Zero Frequency just dropped Volume 2 of The Ocean’s End, featuring the track “Astronaut Song.”
Ian Smith is the musical architect behind Zero Frequency. As the mastermind and sole member of Zero Frequency, Smith plays guitars, bass, and keyboards on all the tracks. Once the melody and lyrics are set in place, Smith brings on board female vocalists.
The inspiration for The Ocean’s End, which will encompass three volumes when finished, arrived in the form of Netflix’s documentary about Kink.com, along with a biopic of Rocco Siffredi, the Italian porn star known as the “Italian Stallion,” who appeared in over 1,300 porn flicks. The idea of feverish sexual compulsions and their consummation intrigued Smith, who decided to recount the sexual emergence of a young woman.

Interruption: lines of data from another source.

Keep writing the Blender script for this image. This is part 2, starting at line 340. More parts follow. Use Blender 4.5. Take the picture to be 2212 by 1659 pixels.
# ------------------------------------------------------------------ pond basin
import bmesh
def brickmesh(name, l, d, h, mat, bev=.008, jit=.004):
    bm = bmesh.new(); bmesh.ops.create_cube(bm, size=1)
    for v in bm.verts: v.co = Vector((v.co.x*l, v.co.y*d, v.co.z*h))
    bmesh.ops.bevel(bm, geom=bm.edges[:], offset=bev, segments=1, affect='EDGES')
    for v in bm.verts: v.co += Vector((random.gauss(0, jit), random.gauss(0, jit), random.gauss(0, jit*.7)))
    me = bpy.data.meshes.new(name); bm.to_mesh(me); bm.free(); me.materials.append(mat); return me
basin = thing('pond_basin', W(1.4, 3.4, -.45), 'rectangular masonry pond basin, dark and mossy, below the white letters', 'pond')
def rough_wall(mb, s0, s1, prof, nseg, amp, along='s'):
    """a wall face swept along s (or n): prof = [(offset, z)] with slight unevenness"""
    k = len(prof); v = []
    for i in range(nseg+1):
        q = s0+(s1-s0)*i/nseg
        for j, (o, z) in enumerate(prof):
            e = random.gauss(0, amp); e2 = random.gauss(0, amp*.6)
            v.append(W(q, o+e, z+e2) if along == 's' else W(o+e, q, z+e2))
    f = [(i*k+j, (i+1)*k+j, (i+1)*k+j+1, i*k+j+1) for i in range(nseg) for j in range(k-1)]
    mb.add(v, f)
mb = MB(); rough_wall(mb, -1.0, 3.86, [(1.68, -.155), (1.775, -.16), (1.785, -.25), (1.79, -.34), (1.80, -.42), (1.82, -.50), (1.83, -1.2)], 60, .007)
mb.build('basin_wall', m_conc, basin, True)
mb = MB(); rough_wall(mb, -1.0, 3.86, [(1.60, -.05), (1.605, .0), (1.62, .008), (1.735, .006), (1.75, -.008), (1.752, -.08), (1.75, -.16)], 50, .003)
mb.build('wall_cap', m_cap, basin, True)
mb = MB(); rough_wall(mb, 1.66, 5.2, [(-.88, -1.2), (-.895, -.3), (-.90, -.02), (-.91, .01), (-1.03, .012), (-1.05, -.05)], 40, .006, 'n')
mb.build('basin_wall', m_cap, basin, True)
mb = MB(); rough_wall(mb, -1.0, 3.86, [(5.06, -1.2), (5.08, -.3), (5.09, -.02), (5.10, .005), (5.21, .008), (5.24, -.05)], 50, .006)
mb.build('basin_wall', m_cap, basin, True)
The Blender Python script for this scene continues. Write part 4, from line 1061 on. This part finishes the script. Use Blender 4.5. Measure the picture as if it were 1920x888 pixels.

Embodying 30-tracks and three albums, the musical tale is both innovative and wonderfully put together.
“Astronaut Song” features the luscious evocative voice of Riya.
The compelling mesmeric pressure of the music is elaborately suggestive and addictive.
The track opens on gleaming, gentle colors drifting and rippling on futuristic washes, and then flows into dark, shaggy tones as Riya’s exotic, sensual voice enters. The melody embraces elements of electro-pop, dream-pop, and alt-rock.
I love the vibrating grinding synth tone that vanishes on the bridge, and re-enters on the chorus and verses. Juxtaposed luminous, almost actinic flavors infuse the harmonics with two distinct layers, one sparkling, the other down and dirty, that coalesce into an elegant muscular suffusion of sonic color.
Riya’s voice, at once smoldering with erotic embers and dreamy, gliding timbres, imbues the lyrics with spectral gesticulations, wicked and ominous, yet alluringly entrancing, as if Odysseus’ Sirens beckon with their hypnotic tones from the distant rocky coast of Anthemoessa.
There’s a dark reckless dynamism surging through the harmonics, a kind of residual dark, misty coloration signifying sharp-edged desires and passions both urgent and focused.
“Astronaut Song” discharges an electrifying soundscape, full of glistening surges of tumescent colors and darker menacing resonance. The compelling mesmeric pressure of the music is elaborately suggestive and addictive.